Faisalabad’s young industrialists invest in public schools

Several millionaires pool their resources to improve the quality of education.

FAISALABAD:


As Faisalabad’s industrial firms begin the process of generational transition in their ownership, the younger generation of factor-owners appear to have taken up a cause that goes beyond just increasing their bottom lines: improving the quality and access to education in their neighbourhoods.


They have begun by taking on the responsibility of adopting and improving public schools with many of the vast resources that they collectively have at their disposal. This includes renovating buildings, providing books, establishing computer and science laboratories, hiring private staff, providing uniforms and other accessories to improve education standards in at least 60 public sector schools.

To pool their resources together, these young millionaires have created the Faisalabad Development Trust, the brain-child of Umer Nazer Shah, the heir to Hasan Spinning Ltd, a large textile factory in Faisalabad.

“The purpose of adopting schools is to improve the quality of life of children in rural areas,” said Shah, in an interview with The Express Tribune. “This is the moral duty of every industrialist and businessman. If each of us provide education in the vicinity of our mills, illiteracy would be insignificant.”


Part of the motivation for this initiative seems to be to help people raise their income levels in the surrounding areas. One of the projects currently being undertaken by the trust is the “Educational Training Institution” in the rural areas. The purpose is to train women in those areas to become teachers so that they can supplement their family’s incomes.

The trust spend an average of about Rs2,100 per student, claimed Shah. “We have to motivate people to educate their children and help those who cannot afford to.” The trust seems focused on bridging the achievement gap between students who go to public and private schools.

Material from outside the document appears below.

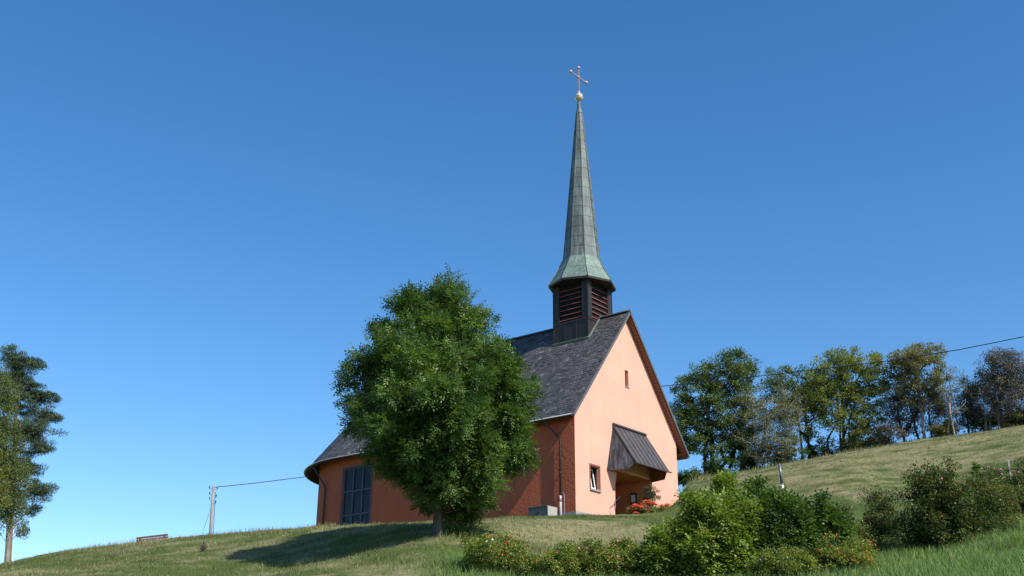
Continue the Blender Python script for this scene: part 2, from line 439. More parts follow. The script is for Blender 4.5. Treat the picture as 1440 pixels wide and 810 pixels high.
# ------------------------------------------------------------------ the ground: one sheet to the horizon
azs = np.concatenate([np.arange(-180, -36, 6.0), np.arange(-36, -29, 1.0), np.arange(-29, 29.01, .14), np.arange(30, 37, 1.0), np.arange(42, 180.1, 6.0)])
rs = np.concatenate([[0.4, 3, 6, 9, 12, 15, 18, 21, 24, 26, 28], np.arange(29, 106, .33), np.geomspace(107, 1590, 34)])
A, RR = np.meshgrid(np.radians(azs), rs, indexing='ij')
GX = RR * np.sin(A); GY = RR * np.cos(A); GZ = height(GX, GY)
na, nr = GX.shape
idx = np.arange(na * nr).reshape(na, nr)
FQ = np.stack([idx[:-1, :-1], idx[:-1, 1:], idx[1:, 1:], idx[1:, :-1]], -1).reshape(-1, 4)[:, ::-1]
FQ = FQ[:, ::-1] if False else FQ
dry_, lush_, _f = cover(GX.ravel(), GY.ravel())
V_ = np.stack([GX, GY, GZ], -1).reshape(-1, 3)
# make faces look up
a_, b_, c_ = V_[FQ[5000, 0]], V_[FQ[5000, 1]], V_[FQ[5000, 2]]
if np.cross(b_ - a_, c_ - a_)[2] < 0: FQ = FQ[:, ::-1]
g = np_mesh('ground', V_, FQ, 4, M['ground'], None, None, {'dry': ('POINT', dry_), 'lush': ('POINT', lush_)}, True)
g['kind'] = 'structure'

# ------------------------------------------------------------------ grass blades (stuff)
def blades(name, u0_, u1_, r0_, r1_, per_m2, hh, ww, seed, lean=.5, tall=0):
    rg = np.random.default_rng(seed)
    a0, a1 = R(azim(u0_)), R(azim(u1_))
    n = int(per_m2 * (a1 - a0) * (r1_**2 - r0_**2) / 2)
    a = rg.uniform(a0, a1, n); r = np.sqrt(rg.uniform(r0_**2, r1_**2, n))
    x = r * np.sin(a); y = r * np.cos(a)
    keep = rg.random(n) < .35 + 1.0 * fbm(x, y, .8, 3); x, y = x[keep], y[keep]; n = len(x)
    z = height(x, y) - .02
    d, l, f = cover(x, y)
    k = 4
    x = np.repeat(x, k) + rg.normal(0, .05, n * k); y = np.repeat(y, k) + rg.normal(0, .05, n * k); z = np.repeat(z, k)
    d = np.repeat(d, k); l = np.repeat(l, k); m = n * k
    d = (rg.random(m) < d * .85).astype(float) * rg.uniform(.6, 1, m) + rg.uniform(0, .12, m)
    hgt_ = hh * rg.uniform(.45, 1.25, m) * (1 + 1.0 * np.repeat(fbm(x[::k], y[::k], .5, 2), k) - .4) * (1 + .9 * l)
    if tall: hgt_ *= np.where(rg.random(m) < tall, 2.3, 1)
    th = rg.uniform(0, 2 * np.pi, m); w = ww * rg.uniform(.6, 1.3, m)
    px, py = np.cos(th), np.sin(th); lx, ly = rg.normal(0, lean, m) * hgt_, rg.normal(0, lean, m) * hgt_
    V = np.empty((m, 3, 3))
    V[:, 0] = np.stack([x - px * w, y - py * w, z], -1); V[:, 1] = np.stack([x + px * w, y + py * w, z], -1)
    V[:, 2] = np.stack([x + lx, y + ly, z + hgt_], -1)
    o = np_mesh(name, V.reshape(-1, 3), np.arange(3 * m).reshape(-1, 3), 3, M['grass'], None, rg.random(m), {'dry': ('FACE', np.clip(d, 0, 1)), 'lush': ('FACE', l)})
    o['kind'] = 'stuff'; return o
blades('mown_bank_grass', 520, 975, 36, 60, 55, .10, .010, 11)
blades('meadow_grass', -40, 540, 38, 66, 48, .085, .010, 12, .5, .05)
blades('lush_grass', 1120, 1460, 28, 49, 90, .15, .010, 13, .45)
blades('lush_grass', 600, 1130, 29, 36.8, 70, .15, .010, 14, .45)
blades('hay_field_grass', 940, 1460, 49, 101, 18, .075, .016, 15, .9)

# ------------------------------------------------------------------ the church
CH = Vector((3.632, 62.0, 9.799)); CROT = R(50.942)
W, ZR, EL, ER, OV, LC = 11.239, 13.673, .685, .907, .383, 19.5
ZEL, ZER = 5.723, 5.458
XC = W / 2
church = thing('church', 'salmon and terracotta village church with slate roof and tall green copper spire', 'church', CH, CROT)
def roof_z(x):
    if x <= XC: return ZEL + (x + EL) * (ZR - ZEL) / (XC + EL)
    return ZER + (W + ER - x) * (ZR - ZER) / (XC + ER)
T_ROOF = .32

def sheet(mb, P, n, s0, s1, top, z0, holes, depth, extra=()):
    """Wall sheet along s (P(s) gives x, y; n the outward normal), from z0 up to top(s), with rectangular holes and their reveals."""
    br = sorted(set([s0, s1] + [h_[0] for h_ in holes] + [h_[1] for h_ in holes] + list(extra)))
    for a, b in zip(br[:-1], br[1:]):
        mid = (a + b) / 2
        hs_ = sorted([(h_[2], h_[3]) for h_ in holes if h_[0] <= mid <= h_[1]])
        lo = z0
        for (h0, h1) in hs_ + [(None, None)]:
            pa, pb = P(a), P(b)
            za = zb = h0
            if h0 is None: za, zb = top(a), top(b)
            mb.poly([(*pa, lo), (*pb, lo), (*pb, zb), (*pa, za)])
            lo = h1
    for (a, b, c, d_) in holes:
        pa, pb = Vector((*P(a), 0)), Vector((*P(b), 0)); q = Vector((n[0], n[1], 0)) * -depth
        lo_, hi_ = Vector((0, 0, c)), Vector((0, 0, d_))
        for (s, t_) in ((pa + lo_, pa + hi_), (pb + hi_, pb + lo_), (pb + lo_, pa + lo_), (pa + hi_, pb + hi_)):
            mb.poly([s, t_, t_ + q, s + q])

# openings on the gable
WIN = (1.484, 2.376, 1.839, 3.196); VENT = (XC - .19, XC + .19, 8.76, 9.82)
POR = (3.99, 7.90, .20, 3.30); PD = 2.58
gb = MB()
gx = [XC]
sheet(gb, lambda s: (s, 0.0), (0, -1), 0.0, W, lambda s: roof_z(s) - T_ROOF, -2.5, [WIN, VENT], .26, [0.0, XC, W, POR[0], POR[1]]) if False else None
def gable(mb):
    xs = sorted(set([0, WIN[0], WIN[1], POR[0], VENT[0], XC, VENT[1], POR[1], W]))
    for a, b in zip(xs[:-1], xs[1:]):
        mid = (a + b) / 2; hs_ = []
        for h_ in (WIN, VENT, POR):
            if h_[0] <= mid <= h_[1]: hs_.append((h_[2], h_[3]))
        lo = -2.5
        for (h0, h1) in sorted(hs_):
            mb.quad((a, 0, lo), (b, 0, lo), (b, 0, h0), (a, 0, h0)); lo = h1
        mb.quad((a, 0, lo), (b, 0, lo), (b, 0, roof_z(b) - T_ROOF), (a, 0, roof_z(a) - T_ROOF))
    for (h_, dp) in ((WIN, .24), (VENT, .30)):
        a, b, c, d_ = h_
        mb.quad((a, 0, c), (a, 0, d_), (a, dp, d_), (a, dp, c)); mb.quad((b, 0, d_), (b, 0, c), (b, dp, c), (b, dp, d_))
        mb.quad((a, 0, d_), (b, 0, d_), (b, dp, d_), (a, dp, d_)); mb.quad((b, 0, c), (a, 0, c), (a, dp, c), (b, dp, c))
    a, b, c, d_ = POR; rc_ = MB()
    rc_.quad((a, 0, c), (a, 0, d_), (a, PD, d_), (a, PD, c)); rc_.quad((b, 0, d_), (b, 0, c), (b, PD, c), (b, PD, d_))
    rc_.quad((a, 0, d_), (b, 0, d_), (b, PD, d_), (a, PD, d_))
    rc_.quad((a, PD, c), (a, PD, d_), (b, PD, d_), (b, PD, c)); rc_.build('entrance_recess', M['recess'], church)
    # splayed corbels under the canopy cheeks
    for (x_in, x_out) in ((POR[0] - .005, 3.17), (POR[1] + .005, 8.02)):
        t_, m_, bt = (x_out, 0, 3.145), (x_in, 0, 3.145), (x_in, 0, 2.20)
        f2 = (x_in, -.14, 3.145)
        mb.poly([t_, f2, bt]); mb.poly([m_, bt, f2]); mb.poly([t_, m_, f2])
gable(gb)
gb.build('gable_wall', M['gable'], church)
fl = MB(); fl.quad((POR[0] - .1, -1.5, POR[2]), (POR[1] + .1, -1.5, POR[2]), (POR[1] + .1, PD, POR[2]), (POR[0] - .1, PD, POR[2]))
fl.quad((POR[0] - .1, -1.5, -2), (POR[1] + .1, -1.5, -2), (POR[1] + .1, -1.5, POR[2]), (POR[0] - .1, -1.5, POR[2])); fl.build('porch_floor', M['plinth'], church)

BW = (16.45, 19.15, .35, 5.05)          # tall window in the long wall
sw = MB()
def wall_top(y): return ZEL + EL * 1.26 - T_ROOF
ys = [0, 4, 8, 12, BW[0], BW[1], LC]
for a, b in zip(ys[:-1], ys[1:]):
    zt = roof_z(0) - T_ROOF
    if (a, b) == BW[:2]:
        sw.quad((0, b, -2.5), (0, a, -2.5), (0, a, BW[2]), (0, b, BW[2])); sw.quad((0, b, BW[3]), (0, a, BW[3]), (0, a, zt), (0, b, zt))
    else:
        sw.quad((0, b, -2.5), (0, a, -2.5), (0, a, zt), (0, b, zt))
a, b, c, d_ = BW
for q in (((0, a, c), (0, a, d_), (.3, a, d_), (.3, a, c)), ((0, b, d_), (0, b, c), (.3, b, c), (.3, b, d_)), ((0, a, d_), (0, b, d_), (.3, b, d_), (.3, a, d_)), ((0, b, c), (0, a, c), (.3, a, c), (.3, b, c))):
    sw.quad(*q)
NA = 40
def apse(r, k, n=NA): t_ = math.pi * k / n; return (XC - r * math.cos(t_), LC + r * math.sin(t_))
for k in range(NA):
    p, q = apse(XC, k), apse(XC, k + 1)
    sw.quad((*q, -2.5), (*p, -2.5), (*p, roof_z(0) - T_ROOF), (*q, roof_z(0) - T_ROOF))
sw.quad((W, 0, -2.5), (W, LC, -2.5), (W, LC, roof_z(W) - T_ROOF), (W, 0, roof_z(W) - T_ROOF))
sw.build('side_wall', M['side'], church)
pl = MB(); pl.box(-.035, 2.75, -.035, -.002, -2.4, .39); pl.box(-.035, -.002, -.002, 6.3, -2.4, .36); pl.build('plinth', M['plinth'], church)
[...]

Schools that are run by the government are not in good condition and having no competent staff,” said Muhammad Saeed, a manager at Rasheed Textile, a company that is also involved with the trust.

“If we use private schools as models and invest in our public schools to modernise them, then the situation can change in less than a decade,” said Rana Zahid Tauseef, CEO of Rana Textiles, another member firm of the trust.

It is not immediately clear just how many students are benefiting from the Faisalabad Development Trust’s activities. But Shah makes it clear that the project is a long-term commitment that he views in moral terms.

“People are spending billion of rupees to promote their businesses. Spreading education in rural areas costs only a few million,” he said.

Published in The Express Tribune, December 29th, 2011.